OBJECTIVE: Copy the data exactly as it appears, and do not include any pictures.

SOURCE DATA:
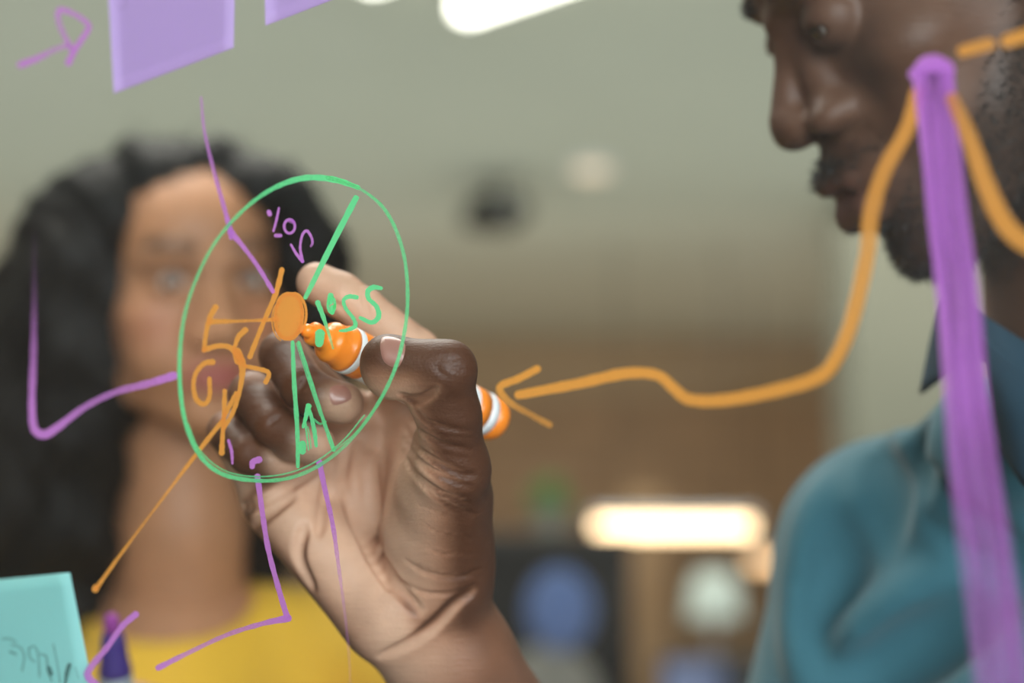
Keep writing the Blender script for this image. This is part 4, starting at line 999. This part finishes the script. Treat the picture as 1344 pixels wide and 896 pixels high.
# hair: sculpted masses with wavy locks
m_hairW = simple('dark_wavy_hair', (.006, .006, .006, 1), .6, var=.3, scale=60, bump=.6, spec=.22)
HF_ = Field(at(256, 380, WD)+np.array([-.30, -.10, -.42]), at(256, 380, WD)+np.array([.22, .32, .22]), .006)
loc = lambda x, y, z: WRm@np.array([x, y, z])+wo
HF_.ell(loc(.004, -.022, .040), (.086, .100, .078), .02, R=WRm)
HF_.ell(loc(.050, -.03, -.02), (.055, .080, .10), .03, R=WRm); HF_.ell(loc(-.052, -.035, -.02), (.040, .075, .10), .03, R=WRm)
V = []
def wat(px, py, d): return at(px, py, WD+d)
for pts, r in (([(180, 240, .05), (118, 318, .06), (72, 420, .08), (55, 530, .09), (60, 660, .10), (70, 800, .11)], (.03, .05, .055, .058, .058, .05)),
               ([(230, 225, .06), (150, 280, .05), (100, 350, .05), (98, 450, .05), (105, 560, .06), (100, 700, .07)], (.025, .035, .035, .034, .036, .034)),
               ([(70, 400, .1), (20, 490, .12), (-5, 590, .13), (10, 680, .13), (20, 800, .13)], (.03, .045, .05, .05, .045)),
               ([(300, 225, .06), (362, 265, .06), (402, 330, .07), (408, 430, .09), (400, 540, .11), (385, 680, .13)], (.025, .030, .03, .034, .036, .034)),
               ([(350, 600, .14), (335, 700, .15), (340, 760, .15)], (.03, .03, .025))):
    P = [wat(*p) for p in pts]
    for i in range(len(P)-1): HF_.cap(P[i], P[i+1], r[i], r[i+1], .02)
# parting the hair from the face
for dz, rr in ((.025, .060), (-.01, .066), (-.05, .064), (-.09, .056)):
    HF_.ell(loc(0.002, .085, dz), (rr*1.02, .078, .045), .010, 'sub', R=WRm)
HF_.ell(loc(.0, .095, .040), (.046, .045, .030), .012, 'sub', R=WRm)
gv, gf = HF_.nets(); gn = HF_.normals(gv)
wv = np.sin(gv[:, 2]*90+3*np.sin(gv[:, 0]*40))*.0035+np.sin(gv[:, 0]*260+gv[:, 1]*200+6*np.sin(gv[:, 2]*35))*.0022
gv = gv+gn*wv[:, None]
mesh('hair', gv, gf, m_hairW, wom)
hairs(gv, gn*.15, 9000, .02, wom, 'loose_hair', m_hairW, wid=.0004, curl=.25)
legs(wom, (WNB[0], WNB[1]+.01, .90), RW, (0, -1, 0), .085)
m_pup = simple('violet_plastic', srgb(64, 44, 130), .35, var=.02); m_pupn = simple('violet_felt', srgb(150, 60, 150), .8)
t = empty('marker_pen.001', (PEN_N+PEN_T)/2, 'blurred violet tipped marker pen pointing up before the yellow top', 'marker pen')
P = lambda pr: MB().lathe(PEN_N, PEN_T, pr, 32)
P([(0, .002), (.003, .004), (.012, .0048)]).build('nib', m_pupn, t, True)
P([(.010, .005), (.014, .0062), (.028, .0078), (.030, .0086), (.0345, .0088)]).build('front_section', m_pup, t, True)
P([(.034, .0088), (.036, .0090), (.115, .0090), (.1155, .0085)]).build('barrel', simple('pale_grey_plastic', srgb(165, 175, 185), .4), t, True)
P([(.115, .0088), (.124, .0086), (.127, .006)]).build('tail_cap', m_pup, t, True)

for o in bpy.data.objects:
    if '_org' in o.keys(): del o['_org']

OUTPUT:
Keep writing the Blender script for this image. This is part 4, starting at line 999. This part finishes the script. Treat the picture as 1344 pixels wide and 896 pixels high.
# hair: sculpted masses with wavy locks
m_hairW = simple('dark_wavy_hair', (.006, .006, .006, 1), .6, var=.3, scale=60, bump=.6, spec=.22)
HF_ = Field(at(256, 380, WD)+np.array([-.30, -.10, -.42]), at(256, 380, WD)+np.array([.22, .32, .22]), .006)
loc = lambda x, y, z: WRm@np.array([x, y, z])+wo
HF_.ell(loc(.004, -.022, .040), (.086, .100, .078), .02, R=WRm)
HF_.ell(loc(.050, -.03, -.02), (.055, .080, .10), .03, R=WRm); HF_.ell(loc(-.052, -.035, -.02), (.040, .075, .10), .03, R=WRm)
V = []
def wat(px, py, d): return at(px, py, WD+d)
for pts, r in (([(180, 240, .05), (118, 318, .06), (72, 420, .08), (55, 530, .09), (60, 660, .10), (70, 800, .11)], (.03, .05, .055, .058, .058, .05)),
               ([(230, 225, .06), (150, 280, .05), (100, 350, .05), (98, 450, .05), (105, 560, .06), (100, 700, .07)], (.025, .035, .035, .034, .036, .034)),
               ([(70, 400, .1), (20, 490, .12), (-5, 590, .13), (10, 680, .13), (20, 800, .13)], (.03, .045, .05, .05, .045)),
               ([(300, 225, .06), (362, 265, .06), (402, 330, .07), (408, 430, .09), (400, 540, .11), (385, 680, .13)], (.025, .030, .03, .034, .036, .034)),
               ([(350, 600, .14), (335, 700, .15), (340, 760, .15)], (.03, .03, .025))):
    P = [wat(*p) for p in pts]
    for i in range(len(P)-1): HF_.cap(P[i], P[i+1], r[i], r[i+1], .02)
# parting the hair from the face
for dz, rr in ((.025, .060), (-.01, .066), (-.05, .064), (-.09, .056)):
    HF_.ell(loc(0.002, .085, dz), (rr*1.02, .078, .045), .010, 'sub', R=WRm)
HF_.ell(loc(.0, .095, .040), (.046, .045, .030), .012, 'sub', R=WRm)
gv, gf = HF_.nets(); gn = HF_.normals(gv)
wv = np.sin(gv[:, 2]*90+3*np.sin(gv[:, 0]*40))*.0035+np.sin(gv[:, 0]*260+gv[:, 1]*200+6*np.sin(gv[:, 2]*35))*.0022
gv = gv+gn*wv[:, None]
mesh('hair', gv, gf, m_hairW, wom)
hairs(gv, gn*.15, 9000, .02, wom, 'loose_hair', m_hairW, wid=.0004, curl=.25)
legs(wom, (WNB[0], WNB[1]+.01, .90), RW, (0, -1, 0), .085)
m_pup = simple('violet_plastic', srgb(64, 44, 130), .35, var=.02); m_pupn = simple('violet_felt', srgb(150, 60, 150), .8)
t = empty('marker_pen.001', (PEN_N+PEN_T)/2, 'blurred violet tipped marker pen pointing up before the yellow top', 'marker pen')
P = lambda pr: MB().lathe(PEN_N, PEN_T, pr, 32)
P([(0, .002), (.003, .004), (.012, .0048)]).build('nib', m_pupn, t, True)
P([(.010, .005), (.014, .0062), (.028, .0078), (.030, .0086), (.0345, .0088)]).build('front_section', m_pup, t, True)
P([(.034, .0088), (.036, .0090), (.115, .0090), (.1155, .0085)]).build('barrel', simple('pale_grey_plastic', srgb(165, 175, 185), .4), t, True)
P([(.115, .0088), (.124, .0086), (.127, .006)]).build('tail_cap', m_pup, t, True)

for o in bpy.data.objects:
    if '_org' in o.keys(): del o['_org']